Sell the Kids for Food: A Caution on Computers, Luck, and Children
Jason Haas
In what is sure to be a jam packed near-seven minutes, I will quickly explain how games are time machines for human identity, why this is important, and how our current fixation on data-driven outcomes for kids kills an important part of humanity in them as well as in our culture. Core to this argument will be an understanding of Callois’ “Alea,” (or chance) and how deterministic computational models can remove this core aspect of self-determination. Traditionally, Americans have ironically preferred cultures of control to cultures of chance, banning gambling and touting a meritocratic ideal that hard work pays off even as fundamental components of our economy thrive on chance. I will argue that current attempts to computationally track, assess, and predict our kids are ideologically driven and fundamentally at war with something at the core of why games and gaming are important to us as humans, and that the GLS Community is in a key position to push back.

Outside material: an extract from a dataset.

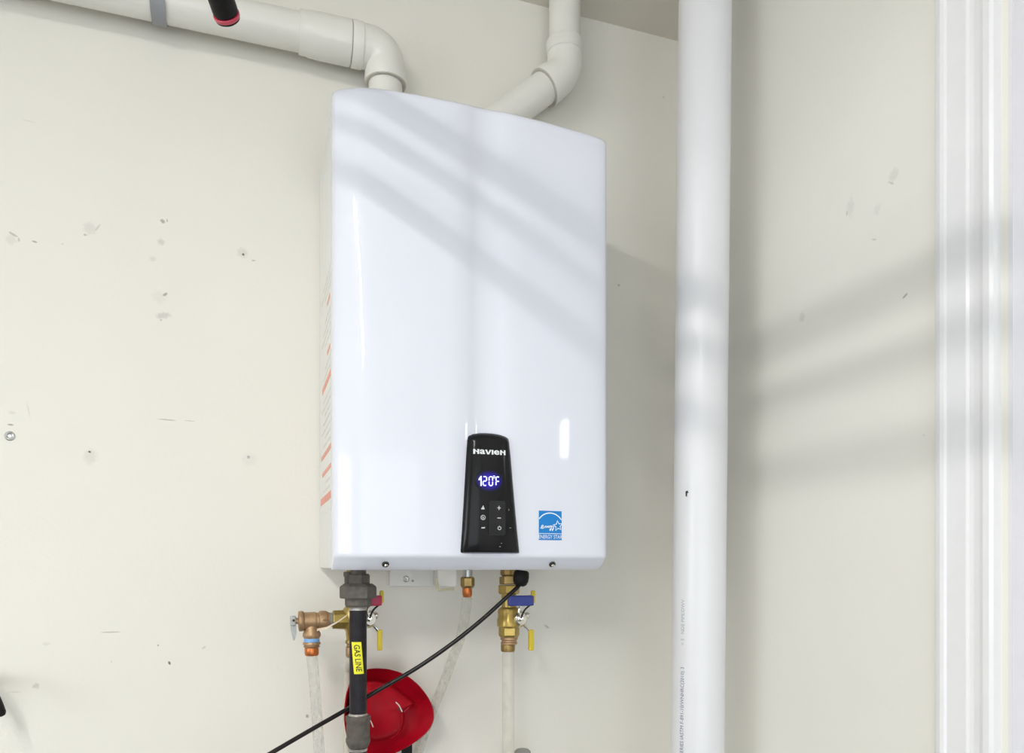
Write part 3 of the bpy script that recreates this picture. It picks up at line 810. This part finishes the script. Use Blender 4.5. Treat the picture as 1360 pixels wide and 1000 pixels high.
vl(674.5, CV, 855, [(8.5, 855), (9, 857), (9, 862), (8.5, 865)]).build('sleeve', M_brassd, cold)
side_handles(cold, 0, CV, M_bluetab, 'blue handle')
cpipe = thing('cold_supply_pipe', 'pale translucent pipe dropping straight down below the blue-handled valve', 'pipe', (at(675, 864, CV).x, CV, 0))
c0 = at(675, 864.6, CV)
MB().lathe(c0, (0, 0, -1), [(.0107, 0), (.0107, c0.z - .001)], 24).build('pipe', clear_mat('milky_pex', (.74, .71, .62), .2, .3, 90), cpipe)

hot = thing('hot_water_valve', 'brass valve with a red handle half hidden behind the black gas pipe', 'valve', at(470, 760, CV))
vl(470, CV, 757.4, [(10, 757.4), (10, 768)]).build('nipple', M_brassd, hot)
vl(470, CV, 767, [(12, 767), (12, 787), (11, 789)], 6, .2).build('upper_nut', M_brassd, hot)
vl(470, CV, 788, [(10, 788), (10, 804), (14, 808), (15, 812), (15, 832), (11, 838), (10, 850), (8, 851)]).build('body', M_brass, hot)
vl(466, CV, 850, [(7, 850), (7.5, 854), (5.5, 855), (5.5, 858), (7, 859)]).build('threads', M_brassd, hot)
vl(466, CV, 859, [(6, 859), (7, 862), (7, 870), (6, 872)]).build('sleeve', M_bronze, hot)
dirlathe(at(441.6, 823, CV), at(462, 823, CV), [(.0148, 0), (.0158, .06), (.0162, .5), (.0170, 1)], 8, .2).build('side_port', M_brass, hot)
side_handles(hot, -201, CV, M_redtab, 'red handle')
hp = thing('hot_supply_pipe', 'cream pipe bending from the red-handled valve back behind the red hat', 'pipe', (at(466, 872, CV).x, CV, 0))
hp2 = at(461.5, 925, -.018)
MB().tube([at(466, 872.5, CV), at(465.8, 877, -.112), at(464.5, 882, -.070), at(463, 887, -.030), at(462, 899, -.019), hp2, Vector((hp2.x, -.018, hp2.z - .15)), Vector((hp2.x, -.018, .004))], .0075, 16).build('pipe', M_pex, hp)

RVY = -.12
rv = thing('relief_valve', 'bronze pressure relief valve with a silver test lever, left of the gas pipe', 'valve', at(415, 825, RVY))
A_ = at(396, 825, RVY); B_ = at(437.3, 823, RVY)
dirlathe(A_, B_, [(.012, 0), (.0165, .02), (.0170, .10), (.0160, .16), (.0140, .20), (.0140, .55), (.0128, .57), (.0128, .66), (.0150, .68), (.0155, .80), (.0150, .90), (.0125, .93), (.0125, 1)], 32).build('body', M_bronze, rv)
dirlathe(at(427, 824, RVY), at(435.5, 823.4, RVY), [(.0155, 0), (.0165, .2), (.0165, .8), (.0155, 1)], 6, .4).build('hex', M_bronze, rv)
dirlathe(at(437.5, 823, RVY), at(441, 823, RVY), [(.0115, 0), (.0115, 1)], 20).build('thread_seal', M_greycap, rv)
vl(414, RVY, 830, [(9, 830), (10.5, 838), (12, 841), (12, 845), (10, 848)], 24).build('outlet', M_bronze, rv)
vl(414, RVY, 847.5, [(10.2, 847.5), (10.4, 848.5), (10.4, 852), (10.2, 852.6)], 24).build('tape_band', M_bluetape, rv)
vl(414, RVY, 852.4, [(11, 852.4), (12, 854), (12, 855.5), (10, 856.5), (10, 857.5), (11.5, 858.5), (9.5, 860)], 24).build('threads', M_bronze, rv)
vl(414, RVY, 859.5, [(9, 859.5), (9.5, 861), (9.5, 868), (8.5, 870.5)], 24).build('adapter', M_copper, rv)
lv = MB()
a = at(385.5, 818, RVY); b = at(393, 831, RVY); lv.box((a.x, RVY - .006, b.z), (b.x, RVY + .006, a.z), .002)
lv.prism([at(385.5, 829, RVY - .004), at(393.5, 829, RVY - .004), at(394, 840, RVY - .004), at(391.5, 850.5, RVY - .004), at(389.5, 850.5, RVY - .004), at(386.5, 838, RVY - .004)], (0, .004, 0))
lv = lv.build('test_lever', mat('dull_zinc', (.42, .43, .42), .5, .5, noise=.12, nscale=150), rv)
dirlathe(at(391, 824, RVY), A_, [(.005, 0), (.005, 1.05)], 12).build('stem', M_bronze, rv)
dirlathe(at(390, 824, RVY - .0055), at(390, 824, RVY - .008), [(.002, 0), (.002, 1)], 10).build('pin', M_hole, lv)
tg = MB(); tp = [at(421, 836.5, RVY - .026), at(434, 834, RVY - .030), at(449, 825.5, RVY - .034), at(461, 817, RVY - .034), at(464.5, 808, RVY - .030)]
wds = [.0036, .0034, .0022, .0022, .003]
vv = []
for p_, w_ in zip(tp, wds): vv += [p_ + Vector((.0, 0, w_ / 2)), p_ - Vector((0, 0, w_ / 2)), p_ + Vector((0, .0012, w_ / 2)), p_ + Vector((0, .0012, -w_ / 2))]
ff = []
for i in range(4):
    a, b = 4 * i, 4 * i + 4
    ff += [[a, b, b + 1, a + 1], [a + 2, a + 3, b + 3, b + 2], [a, a + 2, b + 2, b], [a + 1, b + 1, b + 3, a + 3]]
ff += [[0, 1, 3, 2], [16, 18, 19, 17]]
tg.add(vv, ff, False).build('paper_tag', M_tagp, rv)

rt = thing('relief_drain_tube', 'clear plastic tube dripping down from the bronze relief valve', 'tube', (at(414, 870, RVY).x, RVY, 0))
t0 = at(414, 870.8, RVY)
MB().tube([t0, at(417, 900, RVY), at(420, 940, RVY), at(424, 1000, RVY), at(428, 1060, RVY), at(429, 1300, RVY), Vector((at(429, 1300, RVY).x, RVY, .012))], .0088, 18).build('tube', M_clear, rt)

dh = thing('condensate_hose', 'clear ribbed drain hose hanging from a brass nut under the heater middle', 'hose', at(620, 760, -.13))
vl(621, -.13, 756.5, [(6, 756.5), (6, 767)]).build('spigot', M_steel, dh)
vl(621, -.13, 766, [(7.5, 766), (9, 768), (9, 778), (7, 781)], 6, .2).build('brass_nut', M_brassd, dh)
vl(620.5, -.13, 781, [(6.3, 781), (6.3, 790), (5, 793)]).build('copper_sleeve', M_copper, dh)
hs = [at(620.3, 793.4, -.13), at(618, 815, -.125), at(612, 845, -.10), at(602, 872, -.07), at(590, 905, -.04), at(576, 940, -.026), at(560, 985, -.020), at(545, 1040, -.020)]
MB().tube(hs, .0088, 18).build('hose', M_clear2, dh)

# ------------------------------------------------------------------ power cord
pc = thing('power_cord', 'black power cord slanting down left from a plug under the heater', 'cord', at(690, 765, -.185))
g = at(693, 757.6, -.19)
k = .00119
MB().lathe(g, (-.12, 0, -1), [(.010, 0), (.0128, .003), (.0135, .010), (.0130, .018), (.0105, .024), (.006, .027)], 22).build('strain_relief', M_rubber, pc)
MB().tube([at(689, 778, -.190), at(683, 784, -.192), at(672, 794, -.188), at(640, 823, -.18), at(600, 855, -.172), at(552, 888, -.163), at(500, 918, -.157), at(476, 933, -.157), at(452, 947, -.16), at(410, 971, -.17), at(362, 999, -.18), at(300, 1036, -.19), at(200, 1090, -.20)],
          .0036, 12).build('cable', M_cord, pc)

# ------------------------------------------------------------------ red plastic hat hanging behind the gas pipe
ht = thing('red_hat', 'red plastic brimmed hat hanging on the wall behind the black gas pipe', 'hat', at(510, 950, -.06))
OUT = [(500, 887.5), (516, 888.5), (531, 892.5), (545, 900), (557, 910.5), (567, 923), (574, 936), (577, 948), (575.5, 960), (569, 971), (558, 981), (545, 990), (530, 998), (512, 1006), (494, 1010),
       (478, 1007), (467, 996), (461, 978), (458, 957), (458.5, 938), (461, 920), (466, 905), (474, 894.5), (486, 889)]
cc = (506, 946)
CRN = [(486, 903), (500, 903), (513, 905.5), (524, 912), (536, 921), (551, 933.5), (545, 938), (536, 944.5), (536, 960), (531, 972), (518, 980), (500, 984), (480, 980), (467, 966), (463, 948), (465, 928), (473, 911)]
def ray(pl, a):
    ca, sa = math.cos(a), math.sin(a); best = 0
    for (x0, y0), (x1, y1) in zip(pl, pl[1:] + pl[:1]):
        ax0, ay0, ax1, ay1 = x0 - cc[0], y0 - cc[1], x1 - cc[0], y1 - cc[1]
        c0, c1 = ax0 * sa - ay0 * ca, ax1 * sa - ay1 * ca
        if c0 * c1 <= 0 and c0 != c1:
            t = c0 / (c0 - c1); r = (ax0 + t * (ax1 - ax0)) * ca + (ay0 + t * (ay1 - ay0)) * sa
            best = max(best, r)
    return best
def hp_(px, py, y): return at(px, py, y)
NA = 120; ro = [ray(OUT, 2 * PI * k / NA) for k in range(NA)]; rc = [ray(CRN, 2 * PI * k / NA) for k in range(NA)]
ro = [(ro[k - 1] + 2 * ro[k] + ro[(k + 1) % NA]) / 4 for k in range(NA)]
ro = [(ro[k - 1] + 2 * ro[k] + ro[(k + 1) % NA]) / 4 for k in range(NA)]
lay = [(0, 1, -.0735), (.03, 1, -.0755), (.08, 1, -.0735), (.35, 1, -.0625), (.7, 1, -.053), (.96, 1, -.0495), (1, 1, -.052), (1, .985, -.068), (1, .965, -.082), (1, .93, -.092), (1, .87, -.0975), (1, .75, -.1015), (1, .5, -.107), (1, .25, -.110), (1, .08, -.111)]
v = []; f = []
for (t, s_, y) in lay:
    for k in range(NA):
        a = 2 * PI * k / NA; r = (ro[k] * (1 - t) + rc[k] * t) * s_
        if s_ < .8: r = r * (s_ / .8) + (1 - s_ / .8) * 34 * s_
        v.append(hp_(cc[0] + r * math.cos(a), cc[1] + r * math.sin(a), y))
for r in range(len(lay) - 1):
    for c in range(NA): f.append([r * NA + c, r * NA + (c + 1) % NA, (r + 1) * NA + (c + 1) % NA, (r + 1) * NA + c])
v.append(hp_(cc[0], cc[1], -.1112)); f += [[(len(lay) - 1) * NA + c, (len(lay) - 1) * NA + (c + 1) % NA, len(v) - 1] for c in range(NA)]
shell = MB().add(v, f, True).build('shell', M_red, ht)
sol = shell.modifiers.new('thickness', 'SOLIDIFY'); sol.thickness = .0022; sol.offset = -1
MB().tube([hp_(525.5, 932.5, -.104), hp_(530, 937, -.105), hp_(534, 945, -.102)], .0011, 8).build('white_strip', M_white, ht)  # white strip painted as the glint in the slot
MB().lathe(hp_(527.5, 939.5, -.099), (0, -1, 0), [(.0036, 0), (.0036, .0058), (.001, .006)], 12).build('slot', M_hole, ht)
MB().tube([hp_(492, 957, -.113), hp_(493.5, 960, -.1135), hp_(495.5, 965.5, -.113)], .0009, 8).build('white_strip', M_white, ht)
MB().tube([hp_(536, 946, -.100), hp_(539, 943, -.098), hp_(543, 939.5, -.095)], .0007, 6).build('seam', M_redband, ht)
MB().tube([hp_(519, 981, -.098), hp_(529, 973, -.1005), hp_(533.5, 961, -.100), hp_(533.5, 947, -.0995)], .0008, 6).build('seam', M_red, ht)
MB().box((hp_(533, 985, -.04).x, -.044, hp_(533, 1040, -.04).z), (hp_(547, 985, -.04).x, -.040, hp_(533, 978, -.04).z), .001, None).build('chin_strap', M_rubber, ht)
MB().tube([hp_(510, 930, -.090), hp_(510, 930, -.0005)], .004, 10).build('wall_peg', M_steel, ht)

# ------------------------------------------------------------------ odds and ends at the picture's edges
k0 = at(301, 20.5, -.32); rod = thing('hanging_rod', 'black rod with a red ring near its tip, sloping down from the ceiling', 'rod', k0)
tdir = (FWD * .93 + Vector((0, 0, -.37))).normalized()      # it slopes down towards the wall
k1 = k0 + tdir * .012; rl = (CEIL - k1.z) / -tdir.z
MB().lathe(k1 - tdir * .010, tdir, [(.0164, 0), (.0160, .0025), (.0130, .0045), (.005, .0055)], 28).build('tip', M_rubber, rod)
MB().lathe(k1 - tdir * .015, tdir, [(.0167, 0), (.0173, .0007), (.0173, .0042), (.0167, .005)], 28).build('red_ring', M_redband, rod)
MB().lathe(k1 - tdir * .0165, -tdir, [(.0162, 0), (.0167, .004), (.0167, rl - .022)], 28).build('shaft', M_rubber, rod)

hk = thing('wall_hook', 'black wall hook whose rounded tip shows at the lower left edge', 'hook', at(-30, 930, 0))
MB().box((at(-40, 0, 0).x, -.006, at(0, 960, 0).z), (at(-22, 0, 0).x, -.0005, at(0, 895, 0).z), .002).build('plate', M_rubber, hk)
MB().tube([at(-30, 905, -.004), at(-28, 906, -.03), at(-20, 912, -.05), at(-9, 926, -.06), at(0, 944.5, -.062)], [.009, .009, .009, .0085, .0075], 14).build('arm', M_rubber, hk)
MB().lathe(at(0, 944, -.062), at(1.2, 951.5, -.062) - at(-1.5, 941, -.062), [(.0075, 0), (.0072, .004), (.0055, .0075), (.002, .009)], 14).build('tip', M_rubber, hk)

gc = at(694, 994.5, -.10); cap = thing('grey_pipe_cap', 'grey rounded pipe cap just entering the bottom of the picture', 'pipe cap', (gc.x, -.10, 0))
MB().lathe((gc.x, -.10, gc.z), (0, 0, -1), [(.004, 0), (.011, .001), (.0145, .004), (.0155, .009), (.0155, .05)], 24).build('cap', M_greycap, cap)
MB().lathe((gc.x, -.10, gc.z - .05), (0, 0, -1), [(.0135, 0), (.0135, gc.z - .051)], 24).build('pipe', M_pvc, cap)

Against ‘Identity’: The self and learning in a language (of) game
Benjamin DeVane
The term ‘identity’ has become increasingly central to game-based learning and research. Designers, scholars, teachers and practitioners are all talking about players’ identity changes in games. But we never quite understand what anybody else means when they talk about games and identity, even though we often think we do. In this talk I argue that we should stop saying that players’ identities are being transformed into that of a character in a learning game, because they are not, and it causes confusion. Instead I contend that educators and researchers should think more about the identities that players bring to games and the ways that players fashion identities around play spaces, not within virtual environments. Old-fashioned, unsophisticated words like “character” and “role” are much better suited to describing players’ ongoing development of a narrative-social self within a gameworld.